Leaving out all pictures, please print only the lines from the one containing "Write a Blender" through the one containing "COL = SC.collection".

MATERIAL PROVIDED:
# # # # # # #
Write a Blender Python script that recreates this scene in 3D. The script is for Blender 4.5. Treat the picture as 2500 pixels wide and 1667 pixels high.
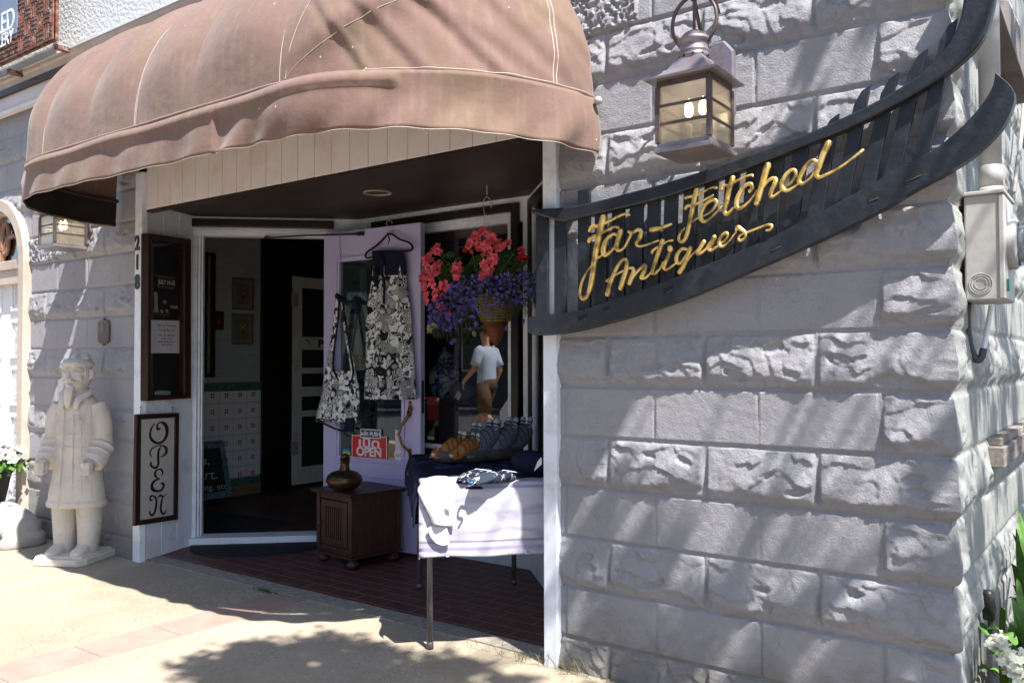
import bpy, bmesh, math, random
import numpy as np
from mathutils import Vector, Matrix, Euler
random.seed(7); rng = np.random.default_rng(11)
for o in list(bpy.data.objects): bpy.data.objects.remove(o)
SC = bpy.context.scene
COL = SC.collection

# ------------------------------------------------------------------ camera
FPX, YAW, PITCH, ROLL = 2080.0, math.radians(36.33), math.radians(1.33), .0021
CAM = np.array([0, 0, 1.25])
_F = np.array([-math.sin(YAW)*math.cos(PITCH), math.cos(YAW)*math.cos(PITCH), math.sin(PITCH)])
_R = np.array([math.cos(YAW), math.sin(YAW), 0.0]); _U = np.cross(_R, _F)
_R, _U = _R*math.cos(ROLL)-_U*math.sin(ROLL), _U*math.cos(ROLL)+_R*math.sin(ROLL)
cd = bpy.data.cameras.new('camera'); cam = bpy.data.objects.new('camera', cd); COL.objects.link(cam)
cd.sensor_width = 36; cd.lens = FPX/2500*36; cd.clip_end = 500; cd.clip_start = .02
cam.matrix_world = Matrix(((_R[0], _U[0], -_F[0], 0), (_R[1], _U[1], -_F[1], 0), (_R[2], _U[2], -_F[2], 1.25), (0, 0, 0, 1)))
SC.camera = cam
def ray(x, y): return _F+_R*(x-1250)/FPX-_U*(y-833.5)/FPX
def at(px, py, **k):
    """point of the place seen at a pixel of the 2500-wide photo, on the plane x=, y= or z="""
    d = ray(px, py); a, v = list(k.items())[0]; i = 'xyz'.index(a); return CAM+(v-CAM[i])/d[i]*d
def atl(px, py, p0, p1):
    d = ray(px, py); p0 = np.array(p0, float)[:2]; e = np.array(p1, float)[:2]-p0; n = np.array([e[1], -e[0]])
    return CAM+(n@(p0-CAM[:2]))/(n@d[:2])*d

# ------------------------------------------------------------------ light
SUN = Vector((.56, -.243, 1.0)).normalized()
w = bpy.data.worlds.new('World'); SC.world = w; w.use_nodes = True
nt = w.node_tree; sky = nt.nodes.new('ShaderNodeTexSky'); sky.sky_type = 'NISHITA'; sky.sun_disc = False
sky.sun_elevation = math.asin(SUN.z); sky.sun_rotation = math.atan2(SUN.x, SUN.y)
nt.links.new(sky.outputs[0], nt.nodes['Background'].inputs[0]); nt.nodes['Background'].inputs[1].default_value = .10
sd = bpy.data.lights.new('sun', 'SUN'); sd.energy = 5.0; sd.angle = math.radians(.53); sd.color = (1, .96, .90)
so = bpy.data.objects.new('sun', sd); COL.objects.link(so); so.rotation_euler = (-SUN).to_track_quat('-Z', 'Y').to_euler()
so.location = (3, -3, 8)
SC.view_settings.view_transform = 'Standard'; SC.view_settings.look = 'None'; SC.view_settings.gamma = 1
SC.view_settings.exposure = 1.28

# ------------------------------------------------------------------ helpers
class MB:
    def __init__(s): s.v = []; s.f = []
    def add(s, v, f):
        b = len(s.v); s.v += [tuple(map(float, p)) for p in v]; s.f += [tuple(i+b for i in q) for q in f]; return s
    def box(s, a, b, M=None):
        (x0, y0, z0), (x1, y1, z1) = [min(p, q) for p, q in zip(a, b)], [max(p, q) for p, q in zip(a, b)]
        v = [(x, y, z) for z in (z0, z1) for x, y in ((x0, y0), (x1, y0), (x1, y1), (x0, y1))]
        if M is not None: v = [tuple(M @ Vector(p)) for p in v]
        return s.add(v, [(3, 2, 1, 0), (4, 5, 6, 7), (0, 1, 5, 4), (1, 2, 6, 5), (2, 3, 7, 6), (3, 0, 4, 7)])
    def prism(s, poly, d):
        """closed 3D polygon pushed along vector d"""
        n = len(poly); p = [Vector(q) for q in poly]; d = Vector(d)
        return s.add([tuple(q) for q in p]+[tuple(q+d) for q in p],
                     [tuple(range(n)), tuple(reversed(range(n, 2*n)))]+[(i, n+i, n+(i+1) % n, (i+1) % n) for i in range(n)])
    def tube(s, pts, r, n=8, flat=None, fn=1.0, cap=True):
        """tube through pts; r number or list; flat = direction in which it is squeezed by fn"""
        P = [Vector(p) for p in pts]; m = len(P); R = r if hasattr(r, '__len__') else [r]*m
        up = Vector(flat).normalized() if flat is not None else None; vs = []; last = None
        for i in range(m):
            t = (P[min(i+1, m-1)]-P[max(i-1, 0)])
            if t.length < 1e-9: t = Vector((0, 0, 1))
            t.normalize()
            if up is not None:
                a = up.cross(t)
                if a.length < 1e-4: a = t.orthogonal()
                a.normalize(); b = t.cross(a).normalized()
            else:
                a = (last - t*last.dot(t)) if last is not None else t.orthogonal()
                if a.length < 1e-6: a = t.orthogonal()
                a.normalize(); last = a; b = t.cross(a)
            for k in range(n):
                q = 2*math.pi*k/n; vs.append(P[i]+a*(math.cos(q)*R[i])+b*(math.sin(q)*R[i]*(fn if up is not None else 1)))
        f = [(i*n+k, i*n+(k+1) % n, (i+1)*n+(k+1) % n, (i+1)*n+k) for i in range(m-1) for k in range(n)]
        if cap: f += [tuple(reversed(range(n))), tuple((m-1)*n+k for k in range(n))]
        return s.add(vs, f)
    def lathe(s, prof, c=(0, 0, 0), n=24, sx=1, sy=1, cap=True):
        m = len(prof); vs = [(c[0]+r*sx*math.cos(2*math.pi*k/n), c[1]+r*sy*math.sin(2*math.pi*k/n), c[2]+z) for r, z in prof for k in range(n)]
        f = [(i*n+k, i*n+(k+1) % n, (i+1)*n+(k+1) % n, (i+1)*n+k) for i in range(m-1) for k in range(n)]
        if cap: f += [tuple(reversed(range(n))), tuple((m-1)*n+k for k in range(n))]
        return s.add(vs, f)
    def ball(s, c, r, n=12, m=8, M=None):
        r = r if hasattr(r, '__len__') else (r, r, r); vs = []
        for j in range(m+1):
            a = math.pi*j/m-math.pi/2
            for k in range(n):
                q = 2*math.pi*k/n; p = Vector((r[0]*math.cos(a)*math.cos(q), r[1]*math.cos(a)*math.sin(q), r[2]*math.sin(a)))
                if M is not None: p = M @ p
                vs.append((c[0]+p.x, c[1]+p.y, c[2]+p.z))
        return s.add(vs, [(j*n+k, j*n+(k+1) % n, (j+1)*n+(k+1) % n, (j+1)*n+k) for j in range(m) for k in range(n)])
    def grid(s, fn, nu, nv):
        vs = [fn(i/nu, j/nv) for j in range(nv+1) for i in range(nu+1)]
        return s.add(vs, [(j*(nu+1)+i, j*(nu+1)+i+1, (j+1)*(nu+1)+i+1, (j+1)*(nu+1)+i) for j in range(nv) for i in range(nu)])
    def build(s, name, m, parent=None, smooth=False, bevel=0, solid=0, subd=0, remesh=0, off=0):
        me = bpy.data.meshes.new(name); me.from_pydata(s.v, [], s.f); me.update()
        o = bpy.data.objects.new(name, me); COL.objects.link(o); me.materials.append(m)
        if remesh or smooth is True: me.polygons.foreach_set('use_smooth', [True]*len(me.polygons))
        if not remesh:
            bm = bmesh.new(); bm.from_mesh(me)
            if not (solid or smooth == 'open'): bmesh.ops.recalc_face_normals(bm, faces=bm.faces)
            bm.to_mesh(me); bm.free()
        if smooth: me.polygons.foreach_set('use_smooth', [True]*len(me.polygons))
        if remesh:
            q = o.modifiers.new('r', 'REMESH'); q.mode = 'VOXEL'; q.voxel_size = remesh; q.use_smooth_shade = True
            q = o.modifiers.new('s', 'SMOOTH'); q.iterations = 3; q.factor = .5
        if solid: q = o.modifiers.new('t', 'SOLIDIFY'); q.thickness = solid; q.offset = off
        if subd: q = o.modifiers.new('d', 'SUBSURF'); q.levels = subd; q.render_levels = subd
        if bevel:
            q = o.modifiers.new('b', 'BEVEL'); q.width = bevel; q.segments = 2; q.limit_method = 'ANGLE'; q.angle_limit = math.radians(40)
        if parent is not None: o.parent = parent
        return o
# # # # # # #
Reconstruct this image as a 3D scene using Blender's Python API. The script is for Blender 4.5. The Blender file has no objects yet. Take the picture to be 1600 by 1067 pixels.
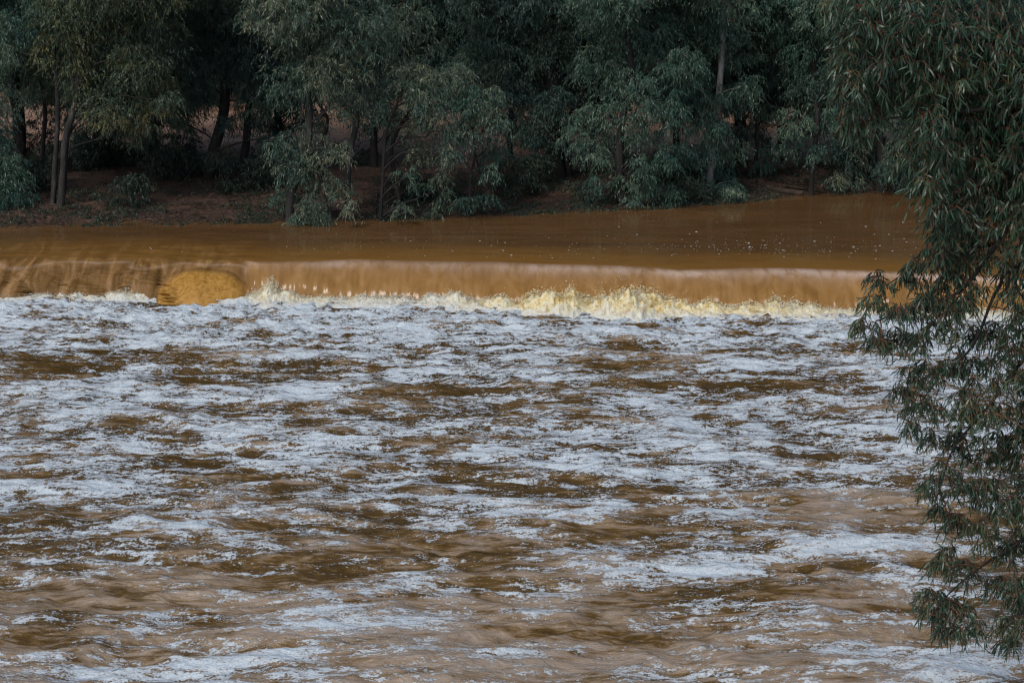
# # # # # # #
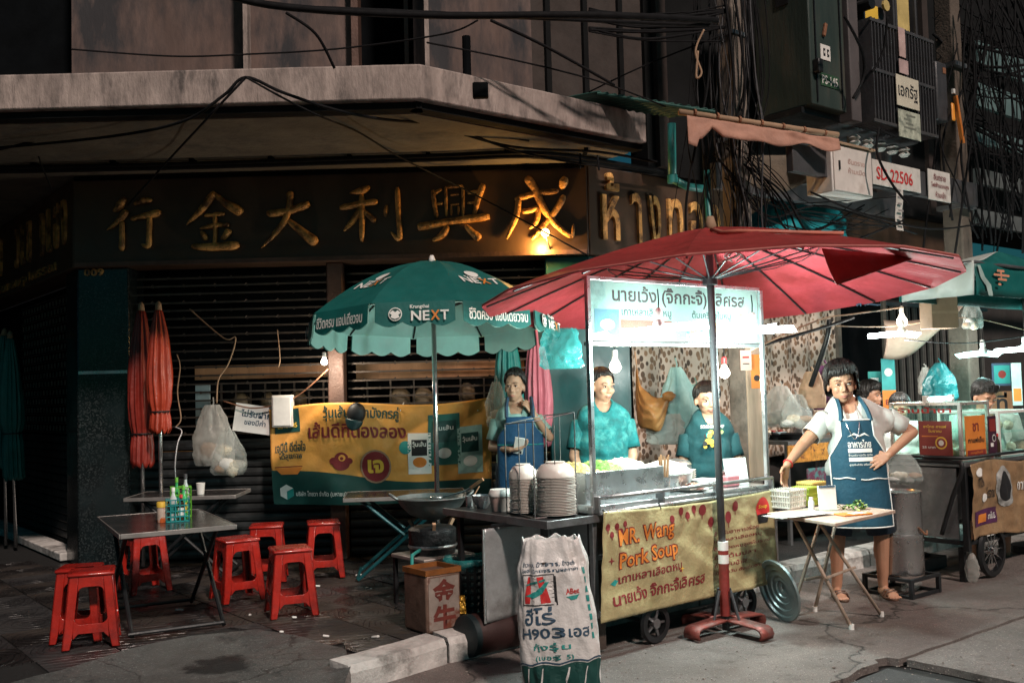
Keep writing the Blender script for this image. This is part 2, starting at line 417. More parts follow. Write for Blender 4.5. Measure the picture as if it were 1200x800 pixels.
# # # # # # #
WRITTEN RESPONSE:
Write a Blender Python script that recreates this scene in 3D. The script is for Blender 4.5. Treat the picture as 2500 pixels wide and 1667 pixels high.
import bpy, bmesh, math, random
import numpy as np
from mathutils import Vector, Matrix, Euler
random.seed(7); rng = np.random.default_rng(11)
for o in list(bpy.data.objects): bpy.data.objects.remove(o)
SC = bpy.context.scene
COL = SC.collection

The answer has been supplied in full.